Société CASIR [Localité 4] anciennement dénommée COTE D'AZUR SOTHEBY'S [Localité 4] et encore plus anciennement dénommée Société BURGER REAL ES...

COUR D'APPEL D'AIX-EN-PROVENCE

Chambre 3-1

ARRÊT AU FOND

DU 20 OCTOBRE 2022

N° 2022/ 291

N° RG 19/00511 - N° Portalis DBVB-V-B7D-BDTJZ

SARL BURGER REAL ESTATE

C/

[S] [Y]

Copie exécutoire délivrée

le :

à : Me Jean-Michel RENUCCI

Me Edouard BAFFERT

Décision déférée à la Cour :

Jugement du Tribunal de Commerce de CANNES en date du 13 Décembre 2018 enregistré au répertoire général sous le n° 2018F00008.

APPELANTE

Société CASIR [Localité 4] anciennement dénommée COTE D'AZUR SOTHEBY'S [Localité 4] et encore plus anciennement dénommée Société BURGER REAL ESTATE, dont le siège social est sis [Adresse 2]

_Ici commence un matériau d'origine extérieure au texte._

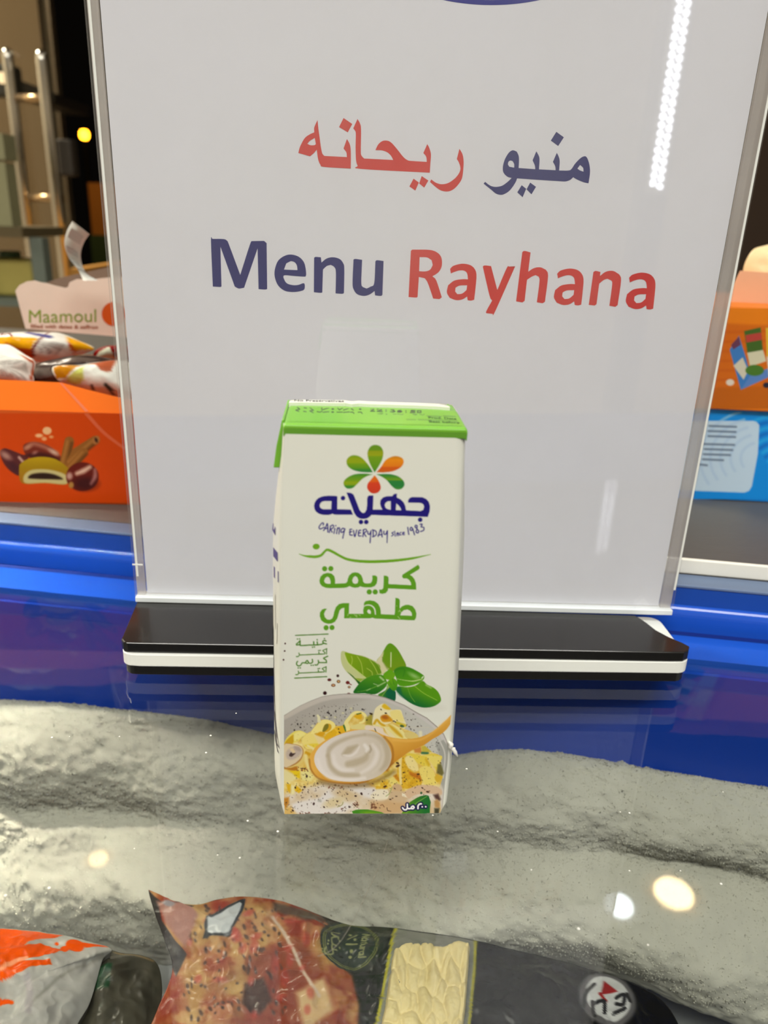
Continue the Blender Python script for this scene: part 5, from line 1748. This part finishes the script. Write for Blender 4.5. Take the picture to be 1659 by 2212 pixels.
P.stroke([(850, 1598), (886, 1600), (920, 1592), (972, 1550)], 4, (230, 182, 92), feather=5, alpha=.6)
CRM = [(678.5, 1640), (684, 1622), (700, 1605), (725, 1590), (755, 1580), (785, 1576), (808, 1580), (826, 1592), (838, 1608), (845, 1625), (845, 1640), (837, 1660), (816, 1677), (790, 1686.5), (755, 1688.5), (720, 1684), (697, 1672), (684, 1658)]
P.poly(CRM, lg((690, 1630), (845, 1640), (218, 210, 202), (196, 184, 164)), raw=True, smooth=3)
SW, SL = (178, 164, 138), (222, 214, 206)
P.T = (600, 1490, 8.295)
P.stroke([(900, 1180), (930, 1060), (1060, 950), (1300, 850), (1560, 800)], [60, 90, 80, 60, 40], SW, feather=6, alpha=.75)
P.stroke([(1560, 800), (1760, 830), (1900, 930), (1960, 1100), (1950, 1300), (1850, 1430)], [30, 60, 90, 110, 110, 60], SW, feather=8, alpha=.7)
P.stroke([(900, 1180), (950, 1350), (1050, 1460), (1200, 1520), (1440, 1530)], [70, 100, 110, 110, 70], SW, feather=7, alpha=.85)
P.stroke([(1180, 1150), (1280, 1080), (1420, 1000)], [60, 130, 40], SW, feather=7, alpha=.95)
P.stroke([(1180, 1170), (1300, 1180), (1400, 1120), (1460, 1020)], [30, 40, 40, 20], SL, feather=4, alpha=.9)
P.stroke([(1260, 1330), (1400, 1300), (1560, 1230), (1620, 1120)], [110, 130, 110, 50], SW, feather=7, alpha=.85)
P.stroke([(1500, 1480), (1640, 1400), (1740, 1280), (1780, 1120), (1700, 980)], [40, 70, 90, 80, 40], SL, feather=7, alpha=.8)
P.stroke([(1650, 1000), (1670, 1070), (1650, 1120)], [16, 30, 16], (160, 146, 122), feather=4, alpha=.9)
P.stroke([(1560, 990), (1600, 1050), (1590, 1100)], [60, 70, 40], (224, 218, 210), feather=5, alpha=.9)
P.stroke([(1000, 1180), (1020, 1320), (1150, 1430), (1350, 1440)], [50, 90, 80, 40], SL, feather=7, alpha=.9)
P.stroke([(1850, 1000), (1890, 1180), (1830, 1360), (1700, 1480)], [20, 44, 44, 30], (206, 196, 180), feather=6, alpha=.8)
P.stroke([(720, 1250), (780, 1430), (950, 1570), (1300, 1610), (1560, 1580)], [50, 60, 70, 60, 40], (224, 216, 208), feather=6, alpha=.9)
# bottom leaves and volume mark
P.T = (0, 0, 1)
P.poly([(760, 1752), (768.8, 1749), (780, 1748), (793, 1748), (808, 1750.5), (824, 1754), (838, 1761), (841, 1766), (766, 1766)], lg((770, 1750), (830, 1760), (62, 128, 26), (88, 142, 30)), raw=True)
P.dot((800, 1757), 18, (110, 156, 20), 4, .1, feather=4, raw=True, alpha=.8)
P.poly([(864, 1766), (868, 1756), (885, 1732.5), (898.5, 1724), (908, 1719.5), (920, 1717), (926, 1718.6), (930.5, 1732.5), (929, 1745), (928, 1766)], lg((875, 1745), (918, 1745), (92, 140, 24), (24, 104, 40)), raw=True)
P.stroke([(872, 1762), (895, 1738), (922, 1720)], 1.6, (120, 160, 70), feather=1.5)
P.T = (790, 1630, 8.295)
NV2 = (20, 12, 70)
VOL = [[(745, 888), (748, 950), (775, 968), (810, 960)], [(748, 950), (725, 985), (685, 982), (660, 950)], [(865, 940), (850, 920), (825, 932), (815, 960), (845, 968), (868, 945)], [(935, 965), (938, 915), (965, 885), (995, 880)]]
for q in VOL:
    P.stroke(q, 74, NV2)
for c in ((1012, 934), (1074, 932)):
    P.dot(c, 38, NV2)
for q in VOL:
    P.stroke(q, 29, (236, 236, 232))
for c in ((1012, 934), (1074, 932)):
    P.dot(c, 15, (236, 236, 232))
P.T = (0, 0, 1)

pos = cpx(P.X, P.Y)
U, Z = (pos - C0) @ CU, pos[..., 2]
mask = (U > uL(Z) + .00025) & (U < uR(Z) - .0007) & (Z > .0006) & (Z < CH - .0002)
pos = pos + CV * (fdep(U, Z) - .00006)[..., None]
painted_grid('printed_front', P, pos, mask, m_carton, ca)

# ---- green top, folded ears, back seam
tp = []
nseg = 6
TH = .0009
e0 = .0002
prf = [(-.0004, CH - .0002)] + [(-.0004 + .0014 * (1 - math.cos(t)), CH + .0002 + (TH - .0002) * math.sin(t)) for t in np.linspace(0, math.pi / 2, 7)] + \
      [(CD * .55, CH + TH), (CD - .004, CH + TH - .0004), (CD - .001, CH + TH - .0014), (CD, CH - .001), (CD, CH - .002), (0.0, CH - .002)]
a_, b_ = float(uL(CH)), float(uR(CH))
ring_l, ring_r = [], []
rg_ = []
for t, ins in ((0, .0005), (.012, 0), (.988, 0), (1, .0006)):
    rg_.append([tuple(CP(a_ - .0003 + (b_ - a_ + .0004) * t, d, z - ins)) for d, z in prf])
tpo = MB().loft(rg_).build('top_panel', m_cg, ca, bevel=.0002)


def ear(side):
    s = side
    pts = [(0.0016, CH + .0008), (CD - .002, CH + .0004), (CD - .006, CH - .006), (CD * .62, CH - .0125), (CD * .40, CH - .0135), (.0045, CH - .0118), (.0022, CH - .006)]
    inner = [tuple(CP(float(uL(z)) - float(side_bulge(d, z)) * .9 if s < 0 else float(uR(z)) - .0016, d if d > .004 else d + .002, z)) for d, z in pts]
    outer = [tuple(np.array(p) + CU * s * (.0016 if i not in (0, 1) else .0006)) for i, p in enumerate(inner)]
    MB().prism(inner, outer).build('folded_ear', m_cg, ca, bevel=.0004)


ear(-1)
ear(1)
PT = Paint(596, 866, 1016, 922, 1.0, (112, 172, 48))
nz = vnoise(np.random.default_rng(9), PT.X, PT.Y, 60, 2)
PT.a += ((nz - .5) * 26)[..., None] * np.array([1, .5, .8])
DT = (26, 48, 20)
PT.T = (590, 860, 7.9)
for q in [[(398, 136), (440, 128), (470, 135)], [(410, 155), (455, 188), (385, 205), (440, 228)], [(530, 165), (570, 172)], [(520, 225), (565, 232)], [(620, 160), (660, 148), (710, 150)],
          [(640, 175), (690, 208), (625, 218), (685, 248)], [(755, 152), (838, 155), (825, 190)], [(750, 230), (800, 240), (835, 222)], [(840, 200), (955, 165)], [(850, 240), (950, 232)],
          [(1095, 160), (1130, 200), (1190, 165)], [(1090, 240), (1180, 238)], [(1200, 205), (1300, 170)], [(1200, 245), (1300, 235)], [(1325, 165), (1370, 160), (1420, 160)], [(1370, 165), (1330, 180), (1370, 205)],
          [(1320, 240), (1360, 238), (1380, 262)], [(1450, 240), (1500, 238), (1520, 262)]]:
    PT.stroke(q, 15, DT, smooth=0, alpha=.9)
for c in ((1018, 186), (1485, 186), (1015, 238)):
    PT.dot(c, 22, DT, 13)
PT.T = (800, 860, 7.54)
for q in [[(5, 175), (50, 168), (55, 185), (5, 212), (70, 214)], [(110, 180), (165, 172), (185, 190), (110, 215), (195, 218)], [(335, 190), (385, 190), (370, 208), (405, 215), (380, 228), (330, 222)],
          [(500, 195), (450, 205), (440, 225), (490, 232), (515, 218), (450, 212)], [(735, 202), (670, 200), (660, 215), (715, 220), (730, 232), (650, 238)], [(765, 205), (825, 205), (825, 235), (765, 235), (765, 205)]]:
    PT.stroke(q, 15, DT, smooth=0, alpha=.95)
for q in [[(120, 255), (180, 262), (205, 248), (150, 240)], [(370, 262), (420, 262)], [(440, 258), (520, 270), (535, 255)], [(690, 262), (740, 275), (760, 262), (700, 258)], [(800, 262), (860, 275), (880, 258)]]:
    PT.stroke(q, 9, (60, 96, 40), smooth=0, alpha=.85)
for c in ((255, 192), (255, 215), (580, 205), (580, 232), (262, 262)):
    PT.dot(c, 10, DT, 7)
for x0, x1, y0, y1, w in ((920, 1160, 290, 300, 10), (1190, 1390, 290, 302, 10), (590, 740, 348, 352, 8), (780, 900, 350, 356, 9), (910, 1160, 356, 362, 9), (1180, 1420, 362, 376, 9)):
    n = int((x1 - x0) / 16)
    xs_ = np.linspace(x0, x1, n)
    PT.stroke([(x, y0 + (y1 - y0) * k / n + (6 if k % 2 else -5)) for k, x in enumerate(xs_)], w, (52, 88, 40), smooth=2, alpha=.8)
PT.T = (0, 0, 1)
ZTP = CH + TH + .00006
pt = hz(PT.X, PT.Y, ZTP)
ud, dd = (pt - C0) @ CU, (pt - C0) @ CV
mk = (dd > .0013) & (dd < CD * .58) & (ud > a_ + .0008) & (ud < b_ - .001)
pt[..., 2] = ZTP - np.clip((.004 - dd) / .0016, 0, 1) ** 2 * .0002 * 0
painted_grid('printed_date', PT, pt, mk, m_carton, tpo)
mt = MB()
tpx = lambda x, y: hz(x, y, ZTP + .00006)
px_text(mt, 'Prod. Date', (926, 904), (986.5, 906.5), 4.6, tpx, .012, up=(-.25, -1))
px_text(mt, 'Best before', (927, 912.2), (993, 915), 4.6, tpx, .012, up=(-.25, -1))
mt.build('date_lettering', pbr('ink_dark_green', (50, 84, 40), .6), tpo, fix=False)
# folded back seam, white
sx, sy = [], []
front_edge = [(624, 870), (655, 869.5), (690, 870), (720, 870.5), (745, 870.5), (760, 873), (775, 871.5), (800, 873), (850, 874.5), (900, 876), (950, 878.5), (972, 880.5)]
zs = CH + TH + .0007
fe = hz(np.array([p[0] for p in front_edge], float), np.array([p[1] for p in front_edge], float), zs)
be = [p + CV * (.0034 if i not in (0, len(fe) - 1) else .002) for i, p in enumerate(fe)]
outl = list(fe) + list(reversed(be))
bso = MB().prism([(p[0], p[1], zs - .0012) for p in outl], [(p[0], p[1], zs) for p in outl]).build('back_seam', m_cw, ca, label='white folded back seam with small print')
mt = MB()
px_text(mt, 'No Preservatives', (636, 866.6), (743, 868.2), 4.0, lambda x, y: hz(x, y, zs + .00005), .012, up=(0, -1))
mt.build('seam_lettering', pbr('ink_black', (30, 30, 36), .6), bso, fix=False)


GAIN = GAIN_0
# ---- printing on the left side
def side_pt(d, z):
    return CP(float(uL(z)) - float(side_bulge(d, z)) - .00008, d, z)


def side_shape(pts, mb, k=0):
    q = [side_pt(d, z) - CU * k * 5e-6 for d, z in pts]
    t = tessellate_polygon([[Vector((d, z, 0)) for d, z in pts]])
    mb.add(q, [tuple(f) for f in t])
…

représentée par Me Jean-Michel RENUCCI de la SELARL ACTANCE MEDITERRANEE, avocat au barreau de NICE substitué par Me Lise KLINGUER, avocat au barreau de NICE, plaidant

INTIME

Monsieur [S] [Y]

né le 20 Octobre 1980 à [Localité 6], demeurant [Adresse 1]

représenté par Me Edouard BAFFERT, avocat au barreau de [Localité 6], plaidant

*-*-*-*-*

COMPOSITION DE LA COUR

L'affaire a été débattue le 08 Septembre 2022 en audience publique. Conformément à l'article 804 du code de procédure civile, Madame Stéphanie COMBRIE, Conseillère, a fait un rapport oral de l'affaire à l'audience avant les plaidoiries.

La Cour était composée de :

Monsieur Pierre CALLOCH, Président

Madame Marie-Christine BERQUET, Conseillère

Madame Stéphanie COMBRIE, Conseillère

qui en ont délibéré.

Greffier lors des débats : M. Alain VERNOINE.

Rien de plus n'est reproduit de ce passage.